The key to a modern maritime patrol aircraft is flexibility, which very much depends on its mission systems, software, communication and growth potential.

For anti-submarine (ASW) operations, speed of reaction to fleeting detections and in reaching the last known position of a submarine can be of critical importance. Frequently, it is only the MPA that can take full advantage of such intelligence in sufficient time, not only when operating independently but also when assisting naval forces, and especially when assisting an SSN into, or to regain, the trail of an opposing submarine. For surface surveillance using its maritime radar, the area an MPA can search in one hour is over 100 times that of a surfaced SSN, twenty times that of a surface vessel and seven times that of a helicopteriii. Thus, the MPA is a very important 'force multiplier' for any naval force.

Operations Enduring Freedom and Iraqi Freedom have proven that conflicts in the future will be much different than those faced in the past. Consequently, transforming military into a leaner, more flexible, high tech force is imperative. This transformation involves not only the injection of new technologies, but also a greater integration of the services and a retooling of the acquisition process to encourage innovation and reduce the time to field new weapons systems

Modern platforms

Therefore a number of developing countries are looking to upgrade their current fleet of maritime patrol aircraft to reflect these changing roles, and several are looking to procure next generation maritime patrol aircraft altogether to replace their older maritime patrol aircraft currently in service.

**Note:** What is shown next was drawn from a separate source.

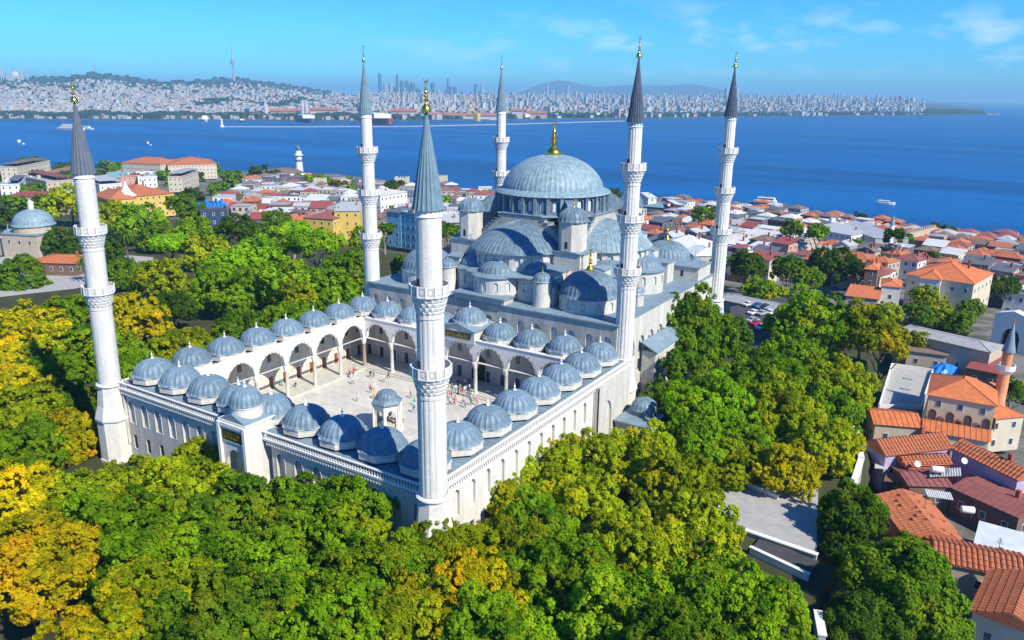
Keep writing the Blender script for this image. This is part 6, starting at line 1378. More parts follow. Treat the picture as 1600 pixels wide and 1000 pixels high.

According to a recent report the global airborne maritime surveillance market is growing and being driven by geopolitical uncertainties and obsolete aircraft fleets. In particularly, P-3C replacement programmes and new high-value maritime patrol aircraft (MPA) and maritime surveillance aircraft (MSA) modernization programmes in Asia and Europe are fuelling growth.

Operators are also developing different approaches to the concepts of maritime patrol and surveillance through man-unmanned teaming (MUM-T), off-board integration of sensors, and multi-mission emphasis through roll-on/roll-off capabilities. Several nations are moving towards an integrated EEZ approach based on a layered surveillance architecture and multi-source surveillance assets such as satellites, surface fleets, UAVs, MPAs, MSAs, underwater combatants etc. belonging to multiple authorities

The report also says that the Asia-Pacific region, South and Central Asia will be the hotspots for MPA procurement. Many companies around the world are developing the most advanced MPA with multi role capabilities.

Major companies who are involved in developing MPA are Saab, Lockheed Martin, Airbus DS, Northrop Grumman, Tecnam and Boeing. OEMs like Boeing and Lockheed Martin have well established capabilities in ISR segments like maritime patrol and surveillance. They offer very capable platforms in the P-8s and P-3Cs but with defence budgets of many nations under internal pressure, many nations will be looking for smaller aircraft or more customisable solutions with capabilities that can be upgraded over time.